Learn to recognize and respond appropriately to genuine beauty in people, nature, art, and ideas. This means developing the capacity for appreciation that doesn't immediately try to possess, consume, or exploit what it encounters.

Practice contemplation as an alternative to consumption when encountering beauty. Instead of immediately seeking to photograph, purchase, or otherwise capture beautiful experiences, experiment with simply receiving them as gifts that don't require your active response or control.

Examine how consumer culture and social media affect your relationship with beauty. Notice whether constant exposure to images and experiences designed to trigger desire makes you less capable of appreciating beauty when you encounter it naturally. Consider periodic breaks from technologies that commodify aesthetic experience.

Common Questions

Q: How can Plato's arguments against sex apply to modern relationships when he was writing about ancient Greek pederasty?
A: While the specific social context differs dramatically, the underlying analysis of how sexual expression affects the pursuit of transcendent goods applies to any relationship where people seek meaning and beauty together.

Q: Isn't Plato's position impossibly idealistic for normal people who aren't philosophers?
A: Plato acknowledges that few people can sustain the fully philosophical life, but his insights about sexuality's relationship to meaning and transcendence can inform relationship choices without requiring complete celibacy.
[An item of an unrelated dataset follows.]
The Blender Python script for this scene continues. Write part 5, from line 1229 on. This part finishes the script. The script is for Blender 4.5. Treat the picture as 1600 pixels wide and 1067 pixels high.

Q: How do we know when attraction is pointing toward genuine beauty versus mere physical appeal?
A: Plato suggests that encounters with genuine beauty inspire both intense desire and sacred awe, motivating reverence rather than simply possession or consumption.

Q: Can sexual expression ever be compatible with the philosophical life Plato describes?
A: In the Republic, Plato allows procreative sex for practical reasons, suggesting the issue isn't absolute prohibition but rather maintaining proper orientation toward higher goods.

Q: How does Plato's critique of writing apply to learning philosophy from books like his own?
A: Plato designed his dialogues to inspire active thinking rather than passive consumption, using literary techniques that engage readers in ongoing philosophical inquiry rather than delivering fixed doctrine.

The Eternal Choice: Possession or Contemplation

Plato's Phaedrus ultimately confronts us with a fundamental choice that appears in every domain of human experience: whether to approach the goods we encounter through possession or contemplation, consumption or reverence, reduction or transcendence.

This choice becomes especially acute in sexuality because erotic attraction provides such immediate access to experiences of beauty, intimacy, and meaning that transcend ordinary self-concern. How we respond to these experiences—whether we try to capture and repeat them through physical expression or channel them toward higher forms of fulfillment—shapes not only our relationships but our entire approach to what makes life worth living.

The dialogue's enduring relevance lies not in its specific recommendations about sexual behavior, which few contemporary readers will adopt literally, but in its insistence that how we handle our deepest desires reveals and determines who we become as human beings. Whether applied to sexuality, friendship, learning, or any other domain where beauty and meaning appear, Plato's insights challenge us to ask whether our responses enhance or diminish our capacity for wisdom, love, and authentic flourishing.